Sekretaris Persekutuan Masyarakat Hukum Adat Amanuban Pina Ope Nope kemudian menjelaskan terkait peristiwa ini dengan rinci dari awal persoalan ini yaitu pengakuan pihak Kehutanan dalam dokumen Ombudsman RI tentang dimasukannya permukiman warga menjadi kawasan Hutan di tahun 1980an dengan menggabungkan 15 titik Hutan Adat dari Mollo hingga Amanuban dan Amanatun.
Pina Ope Nope juga mengaitkan keputusan MK nomor 45 tahun 2011 yang seharusnya bersifat umum dan mengikat sehingga SK Menteri Kehutanan ini harusnya sudah batal demi hukum.
Ketua persidangan Yoksan Benu, menyatakan akan menampung aspirasi ini untuk dicarikan jalan keluarnya.
Tanah kembali mau di bikin apa?
Menanggapi pernyataan dari Persekutuan Masyarakat Hukum Adat Amanuban, pihak UPTD KPH Kehutanan TTS beserta beberapa staf seperti Semuel Boru, Kepala Seksi perlindungan , KSDAE, dan pemberdayaan masyarakat menyatakan bahwa pihak Kementerian Kehutanan Republik Indonesia Sudah bersurat kepada Pina Ope Nope di sonaf Sonkolo.
"Pihak kementerian sudah membuka ruang yang sangat longgar untuk ditindaklanjuti pihak masyarakat Amanuban.
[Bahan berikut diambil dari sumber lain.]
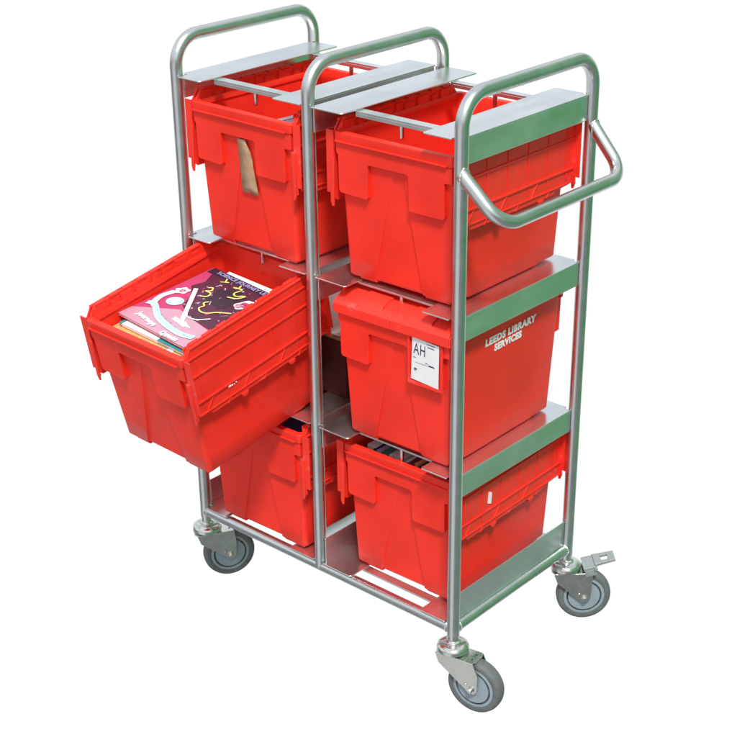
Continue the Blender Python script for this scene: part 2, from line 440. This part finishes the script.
def crate(label, loc, rot=(0, 0, 0)):
    return thing('storage_crate', label, 'crate', loc, rot, 'red attached-lid crates on the trolley')
def radd(d): return tuple(radians(v) for v in d)

L3 = crate('open red crate at top left, brown tape strip on its front', (.199, .188, .708), radd((0, 0, -1.0)))
R3 = crate('open empty red crate at top right, beside the push handle', (.582, .211, .708), radd((0, 0, .6)))
L2 = crate('red crate pulled out and tipped forward on the left, full of magazines', (.1835, -.0796, .3485), radd((10.3, 1.5, -.7)))
R2 = crate('closed red crate at middle right with white card and printed lettering', (.594, .194, .363), radd((0, 0, .8)))
L1 = crate('shaded red crate at bottom left, beneath the tipped crate', (.1955, .176, .020), radd((0, 0, 1.0)))
R1 = crate('red crate at bottom right with a row of upright books inside', (.583, .220, .021), radd((0, 0, 1.2)))
for c in (L3, R3, L2, L1, R1):
    crate_body(c); lid_panel(c, 1); lid_panel(c, -1)
crate_body(R2)
# brown tape on L3
tp = MB().m(TAPE)
zs = [.246, .236, .222, .205, .19, .172, .158, .142, .130]
lft = [-.016, -.0165, -.018, -.018, -.018, -.018, -.018, -.0175, -.0165]
rgt = [.006, .010, .018, .021, .022, .0235, .026, .029, .032]
yw = lambda z: -(DB+(DT-DB)*z/CH) - .0008
vs = [[tp.bm.verts.new((x, yw(z)-d+random.uniform(-.0004, .0004), z)) for x in (a, (a+b)/2, b)] for (z, a, b), d in zip(zip(zs, lft, rgt), [.004, .003, .002, .001, .001, .0005, .0005, .0005, .0005])]
for r0, r1 in zip(vs, vs[1:]):
    for k in range(2): tp._f([r0[k], r0[k+1], r1[k+1], r1[k]])
t_ = tp.build('tape_strip', TAPE, L3); sm = t_.modifiers.new('s', 'SOLIDIFY'); sm.thickness = .0006

# closed lid of R2
ld = MB().m(RED_LID)
for s_ in (-1, 1):
    h_ = MB().m(RED_LID)
    out = [(-.2050, .2800), (-.2050, .3000), (-.1990, .3070), (-.1700, .3215), (.1700, .3215), (.1990, .3070), (.2050, .3000), (.2050, .2800)]
    inn = [(.2022, .2800), (.2022, .2990), (.1975, .3050), (.1690, .3185), (-.1690, .3185), (-.1975, .3050), (-.2022, .2990), (-.2022, .2800)]
    a_, b_ = sorted((s_*.0003, s_*.1480))
    h_.prism(out+inn, a_, b_, 'x')
    a_, b_ = sorted((s_*.1478, s_*.1512))
    h_.prism([(-.2035, .2800), (-.2035, .2990), (-.1980, .3050), (-.1690, .3195), (.1690, .3195), (.1980, .3050), (.2035, .2990), (.2035, .2800)], a_, b_, 'x')
    # raised pads that carry a stacked crate, at the front and rear edges
    xa, xb = sorted((s_*.040, s_*.098)) if s_ > 0 else (-.088, -.028)
    for q in (-1, 1):
        h_.prism([(q*.2000, .3055), (q*.1900, .3170), (q*.1560, .3260), (q*.1480, .3216), (q*.1700, .3212)], xa, xb, 'x')
    for k in range(5):
        yk = -.13+k*.065; a_, b_ = sorted((s_*.012, s_*.118)); h_.box(a_, b_, yk-.002, yk+.002, .3210, .3232)
    h_.build('lid', RED_LID, R2, bevel=.0016, seg=3)
# label holder + card on R2
hx0, hx1, hz0, hz1 = .042, .130, .178, .2795
yf = lambda z: -.1965 + (.2835-z)*.020
fr = MB().m(RED_LID)
def bar(x0, x1, z0, z1, d=.0045): fr.prism([(x0, z0), (x1, z0), (x1, z1), (x0, z1)], lambda p: yf(p[1])-d, lambda p: yf(p[1])+.0005, 'y')
bar(hx0, hx0+.006, hz0+.004, hz1); bar(hx1-.006, hx1, hz0+.004, hz1); bar(hx0, hx1, hz0-.003, hz0+.004); 
fr.build('label_holder', RED_LID, R2, bevel=.001)
cdm = MB().m(PAPER); cdm.prism([(.0500, .1865), (.1190, .1815), (.1215, .2745), (.0550, .2785)], lambda p: yf(p[1])-.0034, lambda p: yf(p[1])-.0026, 'y')
card = cdm.build('label_card', PAPER, R2, label='white paper card with the letters AH')
def onfront(x, z): # text frame on the apron plane
    return Matrix.Translation((x, yf(z)-.0037, z)) @ Matrix.Rotation(pi/2, 4, 'X')
text_mesh('AH', .034, 'handwriting', INK, card, onfront(.0725, .2435) @ Matrix.Rotation(radians(-3), 4, 'Z'), offset=0, squash=.62)
for x0, x1, z, t in ((.091, .112, .2715, .0006), (.093, .110, .2655, .0007), (.057, .064, .2360, .0005), (.086, .094, .2300, .0004), (.096, .110, .2265, .0010), (.059, .066, .2115, .0012), (.0585, .063, .2085, .0008), (.061, .110, .2255, .0002)):
    ln = MB().m(INK).prism([(x0, z-t), (x1, z-t-.0008), (x1, z+t-.0008), (x0, z+t)], lambda p: yf(p[1])-.0039, lambda p: yf(p[1])-.0036, 'y')
    ln.build('printed_line', INK, card)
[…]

Seharusnya yang perlu dilakukan saudara Pina Ope Nope adalah menginventarisir tanah-tanah milik siapa yang mau dibebaskan dan milik siapa yang tidak dengan memberikan titik koordinat dan sesuai instruksi surat akan dimasukkan dalam Rencana Tata Ruang dan Tata Wilayah (RTRW) yang akan diperdakan tahun depan. RTRW kita sudah berusia 12 tahun dan memang harus direvisi" jelas Boru.